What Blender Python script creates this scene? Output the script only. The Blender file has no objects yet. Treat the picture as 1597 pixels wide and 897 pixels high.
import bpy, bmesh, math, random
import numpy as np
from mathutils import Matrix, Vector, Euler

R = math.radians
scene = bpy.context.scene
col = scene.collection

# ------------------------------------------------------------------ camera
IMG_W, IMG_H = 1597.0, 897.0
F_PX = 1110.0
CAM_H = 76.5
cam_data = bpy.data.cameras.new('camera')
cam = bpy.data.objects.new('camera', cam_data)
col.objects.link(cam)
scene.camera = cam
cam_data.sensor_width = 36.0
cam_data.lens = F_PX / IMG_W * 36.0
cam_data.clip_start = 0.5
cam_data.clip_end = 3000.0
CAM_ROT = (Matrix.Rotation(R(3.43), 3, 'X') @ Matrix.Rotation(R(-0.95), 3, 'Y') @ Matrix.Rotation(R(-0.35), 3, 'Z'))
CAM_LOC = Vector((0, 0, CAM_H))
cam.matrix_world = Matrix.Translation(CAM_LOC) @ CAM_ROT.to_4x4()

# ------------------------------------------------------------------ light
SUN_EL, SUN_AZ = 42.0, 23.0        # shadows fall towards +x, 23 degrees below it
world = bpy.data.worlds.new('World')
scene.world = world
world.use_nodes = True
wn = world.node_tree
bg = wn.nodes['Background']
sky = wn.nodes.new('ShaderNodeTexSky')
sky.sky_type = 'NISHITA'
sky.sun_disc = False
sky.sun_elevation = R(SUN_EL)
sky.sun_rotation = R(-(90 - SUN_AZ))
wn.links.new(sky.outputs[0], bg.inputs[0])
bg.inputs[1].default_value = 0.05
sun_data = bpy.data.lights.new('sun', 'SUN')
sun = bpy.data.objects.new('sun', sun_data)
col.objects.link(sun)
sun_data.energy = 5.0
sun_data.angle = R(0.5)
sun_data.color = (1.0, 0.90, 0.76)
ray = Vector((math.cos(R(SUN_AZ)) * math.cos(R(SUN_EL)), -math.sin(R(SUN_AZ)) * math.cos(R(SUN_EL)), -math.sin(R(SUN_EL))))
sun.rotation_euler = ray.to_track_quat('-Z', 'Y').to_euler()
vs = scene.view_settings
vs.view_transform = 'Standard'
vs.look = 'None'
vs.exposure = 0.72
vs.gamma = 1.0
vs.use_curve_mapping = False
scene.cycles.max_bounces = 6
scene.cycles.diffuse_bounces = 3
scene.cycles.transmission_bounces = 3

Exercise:
From the top of the listing above, restate each line word for word up to and including the line with "col = scene.collection"; add nothing else.

Right answer:
What Blender Python script creates this scene? Output the script only. The Blender file has no objects yet. Treat the picture as 1597 pixels wide and 897 pixels high.
import bpy, bmesh, math, random
import numpy as np
from mathutils import Matrix, Vector, Euler

R = math.radians
scene = bpy.context.scene
col = scene.collection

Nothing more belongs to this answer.